MATERIAL:
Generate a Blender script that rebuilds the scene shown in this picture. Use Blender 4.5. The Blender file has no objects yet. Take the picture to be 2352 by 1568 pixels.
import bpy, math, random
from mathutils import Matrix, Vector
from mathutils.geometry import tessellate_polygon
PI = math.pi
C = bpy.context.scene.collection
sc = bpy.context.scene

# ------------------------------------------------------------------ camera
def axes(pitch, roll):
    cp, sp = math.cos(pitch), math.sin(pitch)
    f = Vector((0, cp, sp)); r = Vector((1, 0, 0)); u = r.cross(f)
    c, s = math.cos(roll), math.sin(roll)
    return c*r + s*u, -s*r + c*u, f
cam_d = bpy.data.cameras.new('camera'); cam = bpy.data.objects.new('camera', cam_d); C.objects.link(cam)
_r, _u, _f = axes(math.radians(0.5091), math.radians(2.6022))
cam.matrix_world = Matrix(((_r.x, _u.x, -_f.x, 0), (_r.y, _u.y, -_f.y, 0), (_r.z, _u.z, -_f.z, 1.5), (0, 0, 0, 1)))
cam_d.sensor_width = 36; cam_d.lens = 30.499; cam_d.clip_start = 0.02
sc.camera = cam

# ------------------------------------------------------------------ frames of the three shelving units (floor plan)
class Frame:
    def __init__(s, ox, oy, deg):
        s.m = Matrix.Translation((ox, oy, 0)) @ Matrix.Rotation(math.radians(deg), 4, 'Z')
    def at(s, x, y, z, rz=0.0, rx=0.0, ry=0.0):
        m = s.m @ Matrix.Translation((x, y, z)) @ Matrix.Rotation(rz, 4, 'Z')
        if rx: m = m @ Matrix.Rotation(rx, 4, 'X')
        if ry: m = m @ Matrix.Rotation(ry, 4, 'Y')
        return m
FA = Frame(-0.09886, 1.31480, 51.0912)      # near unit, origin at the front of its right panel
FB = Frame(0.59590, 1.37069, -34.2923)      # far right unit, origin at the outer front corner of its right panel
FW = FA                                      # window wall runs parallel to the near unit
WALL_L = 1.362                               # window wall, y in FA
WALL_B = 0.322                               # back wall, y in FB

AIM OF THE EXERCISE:
Restate the first line and every line after it, word for word, stopping once the line with "sc.camera = cam" is done.

WRITTEN ANSWER:
Generate a Blender script that rebuilds the scene shown in this picture. Use Blender 4.5. The Blender file has no objects yet. Take the picture to be 2352 by 1568 pixels.
import bpy, math, random
from mathutils import Matrix, Vector
from mathutils.geometry import tessellate_polygon
PI = math.pi
C = bpy.context.scene.collection
sc = bpy.context.scene

# ------------------------------------------------------------------ camera
def axes(pitch, roll):
    cp, sp = math.cos(pitch), math.sin(pitch)
    f = Vector((0, cp, sp)); r = Vector((1, 0, 0)); u = r.cross(f)
    c, s = math.cos(roll), math.sin(roll)
    return c*r + s*u, -s*r + c*u, f
cam_d = bpy.data.cameras.new('camera'); cam = bpy.data.objects.new('camera', cam_d); C.objects.link(cam)
_r, _u, _f = axes(math.radians(0.5091), math.radians(2.6022))
cam.matrix_world = Matrix(((_r.x, _u.x, -_f.x, 0), (_r.y, _u.y, -_f.y, 0), (_r.z, _u.z, -_f.z, 1.5), (0, 0, 0, 1)))
cam_d.sensor_width = 36; cam_d.lens = 30.499; cam_d.clip_start = 0.02
sc.camera = cam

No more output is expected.